Concretando una radiografía sobre el tortuoso acto de crear vía un encuentro de una acabada estrella de acción (un increíble y harto potente Michael Keaton) con los actores, actrices y desamores  que definen la obra de teatro en la que tiene finiquitada su última esperanza.

Iñaritu se ciñe por fin a una sola historia, en la que la fotografía de un siempre sabio Emmanuel Lubezki , redondea el coctel de pasillos eternos, planos secuencia hitchcocknianos, confesiones brutales y sueños desnudos y fracasados, que el creador potencia con una sinceridad de intenciones que desde Amores Perros no había ni siquiera vuelto a visionar.

Ganador por fin de su primer Oscar, una de las razones por las que el cineasta seguramente se puso a hacer películas.
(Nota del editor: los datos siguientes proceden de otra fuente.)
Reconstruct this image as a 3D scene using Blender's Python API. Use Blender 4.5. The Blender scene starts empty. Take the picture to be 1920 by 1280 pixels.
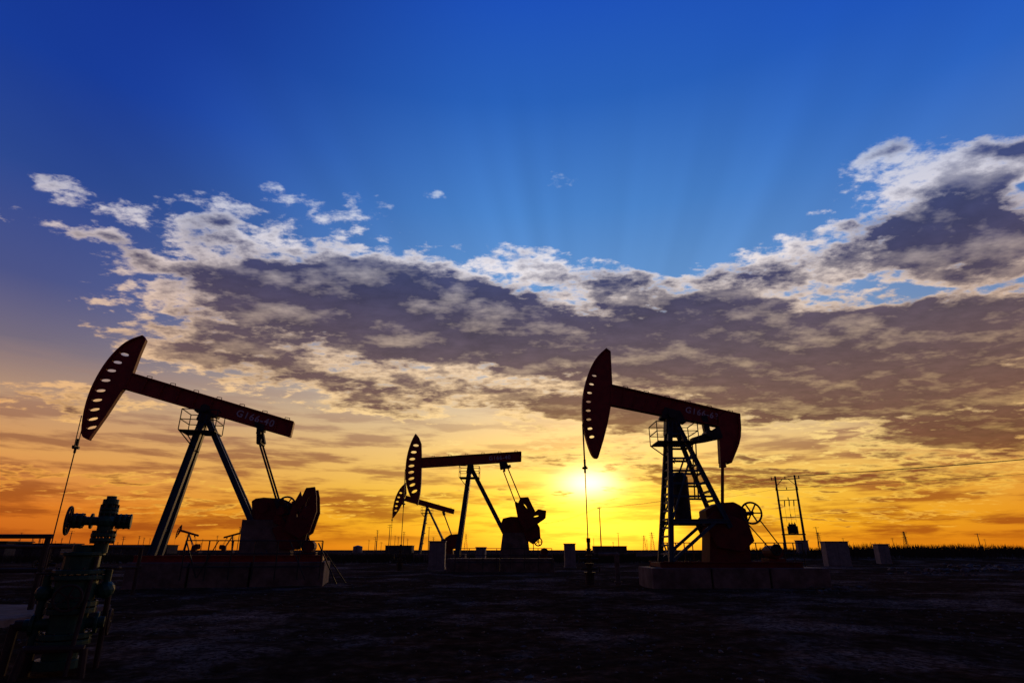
import bpy, bmesh, math, random
from mathutils import Vector, Matrix, noise
random.seed(7)
scene=bpy.context.scene
col=scene.collection
scene.view_settings.view_transform='Standard'; scene.view_settings.look='None'
scene.view_settings.exposure=0; scene.view_settings.gamma=1
def lin(r,g,b):
    f=lambda c:(c/255/12.92 if c/255<=.04045 else ((c/255+.055)/1.055)**2.4)
    return (f(r),f(g),f(b),1)

# ---------------------------------------------------------------- materials
def mat(name,c1,c2,rough=.6,metal=0,scale=3,bump=.1,det=6):
    m=bpy.data.materials.new(name); m.use_nodes=True; nt=m.node_tree; N=nt.nodes; b=N['Principled BSDF']
    tc=N.new('ShaderNodeTexCoord'); n=N.new('ShaderNodeTexNoise'); n.inputs['Scale'].default_value=scale; n.inputs['Detail'].default_value=det
    n.inputs['Roughness'].default_value=.65
    r=N.new('ShaderNodeValToRGB'); r.color_ramp.elements[0].position=.38; r.color_ramp.elements[1].position=.65
    r.color_ramp.elements[0].color=(*c1,1); r.color_ramp.elements[1].color=(*c2,1)
    L=nt.links; L.new(tc.outputs['Object'],n.inputs['Vector']); L.new(n.outputs['Fac'],r.inputs[0]); L.new(r.outputs[0],b.inputs['Base Color'])
    b.inputs['Roughness'].default_value=rough; b.inputs['Metallic'].default_value=metal
    b.inputs['Specular IOR Level'].default_value=.25
    bp=N.new('ShaderNodeBump'); bp.inputs['Strength'].default_value=bump; bp.inputs['Distance'].default_value=.05
    L.new(n.outputs['Fac'],bp.inputs['Height']); L.new(bp.outputs[0],b.inputs['Normal'])
    return m
RED=mat('red_paint',(.20,.014,.012),(.30,.024,.018),.55)
REDD=mat('red_paint_dusty',(.10,.011,.009),(.17,.018,.013),.7,scale=2)
BLUE=mat('blue_steel_paint',(.018,.045,.07),(.03,.07,.10),.5)
STEEL=mat('dark_steel',(.022,.02,.02),(.04,.036,.034),.55,.2)
RUST=mat('rusty_pipe',(.03,.015,.01),(.055,.03,.02),.8)
CONC=mat('weathered_concrete',(.09,.058,.042),(.19,.13,.10),.95,scale=1.5)
CAB=mat('cabinet_paint',(.15,.135,.12),(.22,.2,.18),.7)
WALL=mat('mud_plaster',(.05,.042,.036),(.09,.075,.06),.9)
LETTER=mat('lettering_paint',(.45,.4,.4),(.6,.54,.54),.6)
GREEN=mat('green_valve_paint',(.008,.04,.022),(.016,.07,.04),.5,scale=6)
WOOD=mat('pole_concrete',(.05,.04,.035),(.09,.075,.06),.9)
WIRE=mat('wire',(.02,.02,.02),(.03,.03,.03),.6)
REED=mat('reed_grass',(.025,.02,.009),(.055,.042,.018),.9,scale=.5)
ROCK=mat('rock',(.05,.033,.024),(.15,.11,.08),.95,scale=4)

# ---------------------------------------------------------------- builders
def empty(name,loc,h=0):
    e=bpy.data.objects.new(name,None); col.objects.link(e); e.location=loc; e.rotation_euler=(0,0,h); e.empty_display_size=.3; return e
class PB:
    def __init__(s,name,parent,m): s.n=name; s.p=parent; s.m=m; s.b=bmesh.new()
    def _box(s,M,sz):
        vs=[s.b.verts.new(M@Vector((x*sz[0]/2,y*sz[1]/2,z*sz[2]/2))) for x in(-1,1) for y in(-1,1) for z in(-1,1)]
        for f in((0,1,3,2),(4,6,7,5),(0,4,5,1),(2,3,7,6),(0,2,6,4),(1,5,7,3)): s.b.faces.new([vs[i] for i in f])
    def box(s,x0,x1,y0,y1,z0,z1):
        s._box(Matrix.Translation(((x0+x1)/2,(y0+y1)/2,(z0+z1)/2)),(x1-x0,y1-y0,z1-z0)); return s
    def frame(s,p,q):
        p=Vector(p);q=Vector(q);z=(q-p).normalized();y=Vector((0,1,0))
        if abs(z.y)>.95: y=Vector((1,0,0))
        x=y.cross(z).normalized();y=z.cross(x)
        M=Matrix((x,y,z)).transposed().to_4x4();M.translation=(p+q)/2;return M,(q-p).length
    def bar(s,p,q,w=.1,d=None):
        M,l=s.frame(p,q); s._box(M,(w,d or w,l)); return s
    def hbeam(s,p,q,w=.3,d=.3,t=.04):
        M,l=s.frame(p,q)
        s._box(M@Matrix.Translation((w/2,0,0)),(t,d,l)); s._box(M@Matrix.Translation((-w/2,0,0)),(t,d,l))
        s._box(M,(w-t,t,l)); return s
    def cyl(s,p,q,r,n=10,r2=None):
        M,l=s.frame(p,q); r2=r if r2 is None else r2
        a=[s.b.verts.new(M@Vector((r*math.cos(6.28319*i/n),r*math.sin(6.28319*i/n),-l/2))) for i in range(n)]
        c=[s.b.verts.new(M@Vector((r2*math.cos(6.28319*i/n),r2*math.sin(6.28319*i/n),l/2))) for i in range(n)]
        for i in range(n): s.b.faces.new((a[i],a[(i+1)%n],c[(i+1)%n],c[i]))
        s.b.faces.new(a[::-1]); s.b.faces.new(c); return s
    def wire(s,pts,r=.015,n=5):
        for a,b in zip(pts,pts[1:]): s.cyl(a,b,r,n)
        return s
    def prism(s,poly,y0,y1):
        a=[s.b.verts.new((x,y0,z)) for x,z in poly]; c=[s.b.verts.new((x,y1,z)) for x,z in poly]; n=len(poly)
        s.b.faces.new(a); s.b.faces.new(c[::-1])
        for i in range(n): s.b.faces.new((a[i],c[i],c[(i+1)%n],a[(i+1)%n]))
        return s
    def torus(s,c,R,r,ax='y',n=24,m=6):
        rings=[]
        for i in range(n):
            A=6.28319*i/n; ring=[]
            for j in range(m):
                B=6.28319*j/m; u=(R+r*math.cos(B))*math.cos(A); v=(R+r*math.cos(B))*math.sin(A); w=r*math.sin(B)
                o={'y':(u,w,v),'x':(w,u,v),'z':(u,v,w)}[ax]
                ring.append(s.b.verts.new(Vector(c)+Vector(o)))
            rings.append(ring)
        for i in range(n):
            for j in range(m):
                s.b.faces.new((rings[i][j],rings[(i+1)%n][j],rings[(i+1)%n][(j+1)%m],rings[i][(j+1)%m]))
        return s
    def wheel(s,c,R,r,ax='y',sp=6):
        s.torus(c,R,r,ax); c=Vector(c)
        for i in range(sp):
            A=6.28319*i/sp; o={'y':(math.cos(A),0,math.sin(A)),'x':(0,math.cos(A),math.sin(A)),'z':(math.cos(A),math.sin(A),0)}[ax]
            s.bar(c,c+Vector(o)*R,r*1.2)
        return s
    def sphere(s,c,r,sc=(1,1,1)):
        bmesh.ops.create_icosphere(s.b,subdivisions=2,radius=r,matrix=Matrix.Translation(c)@Matrix.Diagonal((*sc,1))); return s
    def done(s,bevel=0,smooth=False):
        bmesh.ops.recalc_face_normals(s.b,faces=s.b.faces)
        me=bpy.data.meshes.new(s.n); s.b.to_mesh(me); s.b.free(); me.materials.append(s.m)
        o=bpy.data.objects.new(s.n,me); col.objects.link(o); o.parent=s.p
        if bevel:
            b=o.modifiers.new('bevel','BEVEL'); b.width=bevel; b.segments=1; b.limit_method='ANGLE'
        return o
def plate(name,parent,m,outline,holes,y,half):
    cu=bpy.data.curves.new(name,'CURVE'); cu.dimensions='2D'; cu.fill_mode='BOTH'; cu.extrude=half
    for pts in [outline]+holes:
        sp=cu.splines.new('POLY'); sp.points.add(len(pts)-1)
        for p,(a,b) in zip(sp.points,pts): p.co=(a,b,0,1)
        sp.use_cyclic_u=True
    tmp=bpy.data.objects.new('tmp',cu); col.objects.link(tmp)
    dg=bpy.context.evaluated_depsgraph_get(); me=bpy.data.meshes.new_from_object(tmp.evaluated_get(dg))
    bpy.data.objects.remove(tmp)
    for v in me.vertices: x,b,c=v.co; v.co=(x,y-c,b)
    me.materials.clear(); me.materials.append(m); me.name=name
    o=bpy.data.objects.new(name,me); col.objects.link(o); o.parent=parent; return o
def ell(c,a,b,ang,n=12):
    ca,sa=math.cos(ang),math.sin(ang)
    return [(c[0]+a*math.cos(t)*ca-b*math.sin(t)*sa,c[1]+a*math.cos(t)*sa+b*math.sin(t)*ca) for t in [6.28319*i/n for i in range(n)]]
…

El rebautizado en los créditos como G.Iñarritu se apuró de inmediato a acometer un proyecto por encargo, El Renacido, una historia que llevaba rondando años en Hollywood y que en un principio seria dirigida por Darren Aronofsky y protagonizada por Brad Pitt.

Finalmente fue Leonardo Di Caprio el protagonista e Iñarritu el responsable de guiar al actor hacia un añorado primer Oscar que volvió al ídolo del  Titanic en un trending topic universal.

La cinta tiene todos los vicios y las virtudes del mejo cine iñarrutiano, con una perfección técnica del 200 por ciento,  y una pretensión desatada por hacer pasar hasta el relinchido de un caballo como cine de arte.

Al final , el cineasta mexicano (contra el que el cuarenta por ciento del crew de la película terminó desertando) logra una cumplidora cinta de aventuras y penurias de sobrevivencia en medio de un río de pausa existencial.

Pues cabe destacar que sólo alguien con la seguridad, el ego y el talento de G. Iñarritu pudo ser capaz de lanzarse a emular al cine anímicamente desatado y comercialmente impenetrable de Andrei Tarkosvki, y encima lograr que Hollywood le diera un Oscar.

Hoy Alejandro González Iñarritu parece ser  estar a la mitad de un camino que cada vez los propulsa más lejos como autor total del actual cine mundial.

Con un  ego que redifine a cada paso el termino cabrón, con Martin Scorsese señalando que la apertura de El Renacido era una obra maestra, que sus primero cinco minutos eran “I am Cuba”, del mítico  Mikhail Kalotozov.

Un camino en que por lo menos hoy  todo cuadra. En el que ego, talento e influencia, están cantando al unísono en el concierto siempre en solitario de Alejandro González Iñarritu.